The manufacturing mainframe system is based in Burnaston, Derby and fully supports all Toyota’s car manufacturing and engine plants in the UK, France, Turkey and Poland. It also supports a large number of distribution points across Europe, and, of course, all the suppliers, parts and logistics requirements.
The nature of this business requires 24-hour, 7-day availability and maximum reliability of all key systems. Over the past 10 years the system at Derby has supported over 10,000,000 jobs run, 3,000,000 vehicles planned and 6 billion parts ordered, received and paid for.
Business Challenge
Over a period of more than 10 years, Toyota developed a complex and effective automated operations and scheduling environment. This enabled the manufacturing computer systems to run 24-hours a day, unattended, with lights-out, minimum support staff and negligible downtime.
The solution had been built over time using several Computer Associates (CA) products, which had been heavily linked, developed and modified. However, the strategic direction for Toyota Europe was to move away from CA, the potential cost benefits made a migration project viable.
Solution
Several products were evaluated, and the decision was taken to implement an IBM software solution using Tivoli Workload Scheduler and System Automation. The project would embrace not only the installation and customisation of the new products, but also a detailed analysis of the existing processes and a semi-automated conversion methodology.

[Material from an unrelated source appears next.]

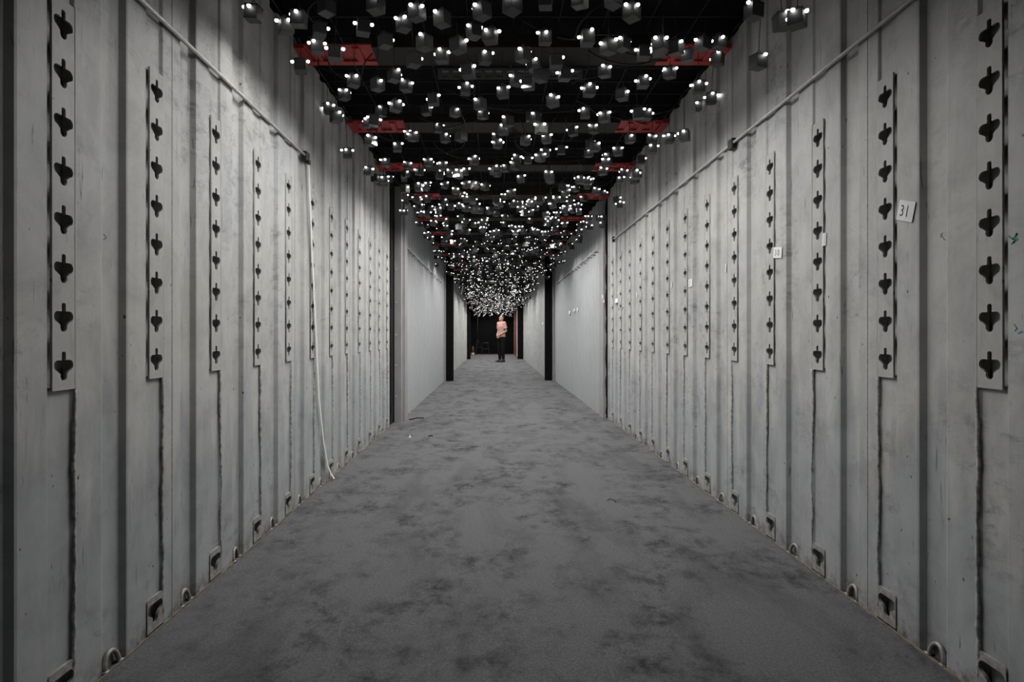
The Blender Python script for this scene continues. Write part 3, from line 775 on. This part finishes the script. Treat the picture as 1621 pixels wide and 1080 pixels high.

Furthermore, the old/new schedulers and automation products were required to coexist and cross-communicate during the migration project. No major downtime could be arranged for conversions or migrations to take place – the company would continue full operations and manufacturing throughout the project.
Result
After initial scoping and analysis, the project was executed by a small team of Computacenter specialists, working closely with key Toyota staff. The conversion of the scheduling package (Jobtrac) and the automation (OPS/MVS) took place simultaneously. The products were complex and interconnected. An initial task was to design a mechanism which allowed the old and new schedulers, along with the automation products, to work together and communicate effectively.

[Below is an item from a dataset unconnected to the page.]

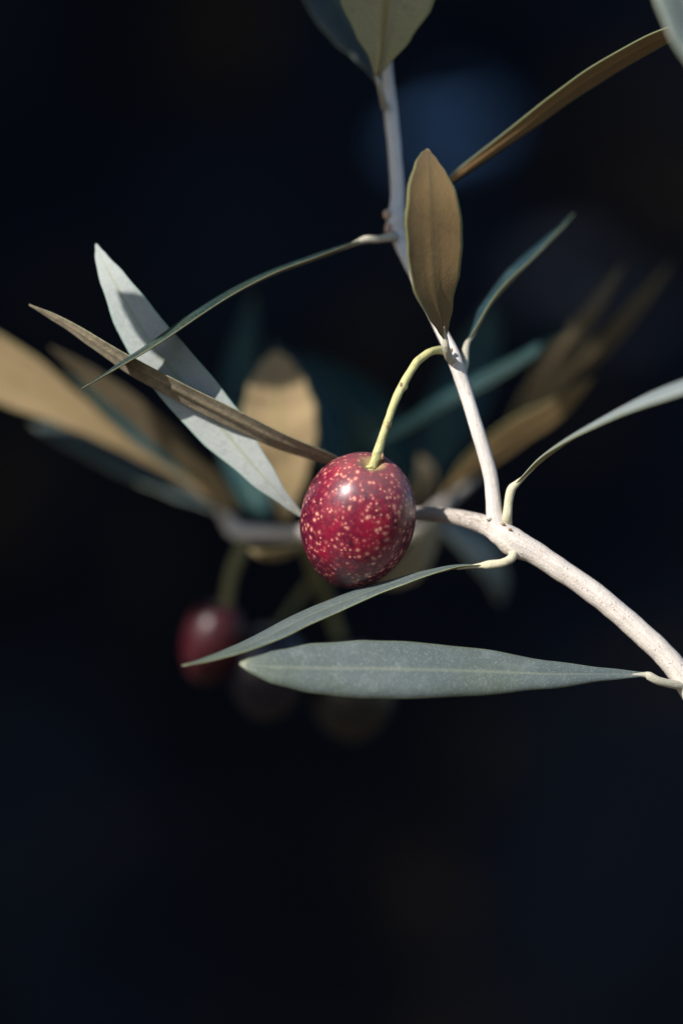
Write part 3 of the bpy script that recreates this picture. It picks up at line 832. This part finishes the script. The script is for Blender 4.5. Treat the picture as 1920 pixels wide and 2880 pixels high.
# ------------------------------------------------------------------ second branch, blurred, behind on the right
back = thing('olive_branch', 'blurred olive branch with narrow leaves behind and right of the red olive', 'branch', P(1120, 1560, 72))
tube('branch_wood', [(1020, 1600, 78, 16), (1120, 1520, 72, 16), (1200, 1455, 70, 15), (1300, 1370, 74, 13), (1400, 1270, 80, 11), (1500, 1160, 88, 9)], BARK_OLD, back, seed=21)
leaf(back, [(1000, 1262, 70), (1120, 1205, 64), (1260, 1120, 58), (1400, 1045, 54), (1520, 975, 50), (1622, 905, 46)], 1.8, [(-.4, -.7, .5)], (TOP_TEAL, UND_KHAKI), seed=31, fold=.12)
leaf(back, [(1240, 1400, 66), (1340, 1300, 60), (1450, 1215, 56), (1560, 1150, 52), (1672, 1060, 50)], 3.0, [(.0, .80, .60)], (TOP_TEAL, UND_BROWN), seed=32)
leaf(back, [(1400, 1270, 80), (1490, 1110, 72), (1580, 985, 68), (1672, 860, 66), (1758, 735, 66)], 2.1, [(-.5, .87, 0)], (TOP_TEAL, UND_DARK), seed=33)
leaf(back, [(1440, 1230, 84), (1560, 1090, 78), (1680, 980, 74), (1790, 860, 72), (1890, 735, 72)], 2.0, [(-.58, .8, 0)], (TOP_TEAL, UND_DARK), seed=34)
leaf(back, [(1240, 1440, 60), (1215, 1500, 56), (1180, 1560, 52), (1130, 1610, 50), (1060, 1650, 48)], 4.2, [(-.6, .7, .4)], GT, seed=35)
leaf(back, [(1210, 1462, 70), (1290, 1500, 74), (1360, 1560, 78), (1405, 1630, 82), (1410, 1700, 86)], 3.8, [(.2, -.8, .5)], (TOP, UND_KHAKI), seed=36)
leaf(back, [(1180, 1420, 82), (1090, 1290, 92), (1000, 1170, 100), (920, 1080, 108), (850, 1000, 116)], 7.0, [(-.2, -1, .4)], (TOP_TEAL, UND_KHAKI), seed=37)
leaf(back, [(1200, 1400, 84), (1230, 1250, 92), (1290, 1120, 100), (1350, 980, 106), (1380, 850, 112)], 5.5, [(.2, -1, .3)], (TOP_TEAL, UND_KHAKI), seed=38)
leaf(back, [(1150, 1480, 70), (1180, 1400, 66), (1200, 1330, 66), (1180, 1280, 68)], 2.8, [(-.6, .9, .3)], (TOP_TEAL, UND_DARK), seed=39)

# ------------------------------------------------------------------ near sprig: only one blurred leaf reaches into the upper right corner
near = thing('olive_branch', 'near sprig whose one blurred grey green leaf fills the upper right corner', 'branch', P(2350, 300, -60))
tube('branch_wood', [(2350, 300, -60, 22), (2200, -120, -50, 20), (2050, -560, -40, 16)], BARK_YOUNG, near, seed=41)
leaf(near, [(2120, 390, -44), (2040, 240, -42), (1960, 90, -40), (1900, -60, -38), (1840, -210, -37), (1790, -350, -36)], 5.2, [(.4, -1, .3)], (TOP, UND_KHAKI), seed=42, fold=.22, curl=(.2, .2),
     petiole=[(2270, 80, -54, 12), (2180, 300, -48, 11), (2118, 385, -44, 9)], pmat=PETI)

# ------------------------------------------------------------------ unseen sprig added out of view; its leaves are placed to shade twig and background
over = thing('olive_branch', 'unseen olive sprig added overhead to shade the upper twig and the background', 'branch', P(1000, 0, 0) + SUN * 0.16)
def project(v):
    """world point -> (px, py, depth) so that the same builders can be used"""
    d = v.y * 1000
    k = (DIST * 1000 + d) / (DIST * 1000)
    return (v.x * 1e3 / k * PXMM + 960, 1440 - (v.z - H) * 1e3 / k * PXMM, d)
def shade_leaf(a, b, t0, t1, hw, seed, prof=None):
    """leaf whose shadow runs from photograph point a (base) to b (tip)"""
    pts = []
    for i in range(5):
        f = i / 4
        v = P(*[a[k] + (b[k] - a[k]) * f for k in range(3)]) + SUN * (t0 + (t1 - t0) * f)
        pts.append(project(v))
    lf = leaf(over, pts, hw, tuple(SUN), (TOP, UND_SILVER), seed=seed, nt=30, prof=prof)
    b0 = P(*a) + SUN * t0
    hub = P(760, 600, 20) + SUN * 0.52
    path = [b0, b0 + SUN * 0.05, b0.lerp(hub, 0.55) + SUN * 0.06, hub]
    tube('petiole', [(*project(v), r) for v, r in zip(path, (7, 9, 12, 16))], PETI_GREY, lf, seg=10, step=2.0, seed=seed)  # thin link added to tie the shading leaf to one hub
stem_pts = [project(P(1280, 80, 10) + SUN * 0.13), project(P(1200, 200, 10) + SUN * 0.16), project(P(1150, 300, 10) + SUN * 0.20), project(P(1130, 250, 10) + SUN * 0.30)]
tube('branch_wood', [(*p, 30) for p in stem_pts], BARK_YOUNG, over, seed=51)
BLUNT = [(0, .1), (.1, .6), (.25, .95), (.5, 1), (.75, .9), (.9, .6), (1, .05)]
shade_leaf((1160, 800, 9), (1085, -260, 16), 0.16, 0.14, 7.5, 61, BLUNT)
shade_leaf((1230, 330, 8), (1180, -420, 10), 0.15, 0.13, 7.0, 62, BLUNT)
shade_leaf((1020, 260, 12), (960, -420, 16), 0.15, 0.13, 7.0, 63, BLUNT)
shade_leaf((960, 290, 26), (800, -300, 30), 0.16, 0.14, 8.0, 64, BLUNT)
shade_leaf((590, 1045, 5), (330, 822, 4), 0.085, 0.085, 3.9, 65, [(0, .4), (.2, .8), (.4, 1), (.6, .85), (.8, .5), (1, .02)])
shade_leaf((640, 1045, 55), (905, 1045, 55), 0.16, 0.15, 3.4, 66, BLUNT)
shade_leaf((420, 1930, 60), (820, 1905, 60), 0.17, 0.15, 5.4, 67, BLUNT)
shade_leaf((695, 1600, 62), (655, 1920, 60), 0.17, 0.15, 2.9, 73, BLUNT)
shade_leaf((960, 1480, 80), (735, 1900, 78), 0.19, 0.18, 5.0, 74, BLUNT)
shade_leaf((940, 1540, 72), (990, 2140, 78), 0.19, 0.17, 8.0, 68, BLUNT)
shade_leaf((1180, 1420, 84), (800, 940, 118), 0.22, 0.20, 9.0, 70, BLUNT)
shade_leaf((1200, 1420, 86), (1390, 800, 112), 0.22, 0.20, 8.0, 71, BLUNT)
shade_leaf((680, 1200, 92), (720, 780, 100), 0.22, 0.20, 7.0, 72, BLUNT)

For the automation product, a total of over 1,700 automation rules and rexxes were converted over four z/OS images. Many new features were exploited to streamline and to improve the existing automation. For example, the ability to manage automation across the sysplex, from any system, and to manage and control all aspects of the IMS and DB2 subsystems.
After initial product installation, customisation and familiarisation, a detailed analysis and audit of the existing processes and procedures took place. Automation was classified into ‘functions’, rather than just looking at individual rexxes and rules, which were converted in a staged manner. In some cases, the new code was rolled out on an image-by-image basis, whereas other solutions could be implemented across the entire sysplex at one time.
For the scheduling product, several hundred schedules, over 4,500 jobs, many thousands of dependencies and links were converted from Jobtrac to TWS over an extended period of time. The applications were analysed and divided into phases, each being given a business impact and importance rating, and then converted in an appropriate order. The initial installation, customisation and design of interfaces took place over four months, with actual migration of applications being divided into 10 phases and executed in parallel with other development and conversion activities.
The entire conversion project was successfully completed on time and well before the deadline imposed by the CA licence expiry.
Benefits
Overall, the benefits have been far reaching and include the following.
- Removal of a non-strategic, CA product set to prepare for integration into a consolidated European data centre.
- The streamlining and improvement of over 10 years’ development and evolution.
- An opportunity to use IBM’s latest software and technology to further develop the concept of ‘full, unattended operations’ for manufacturing computer systems.
- Significant cost benefits, with ROI in just over two years.
- Considerable year-on-year savings following initial ROI.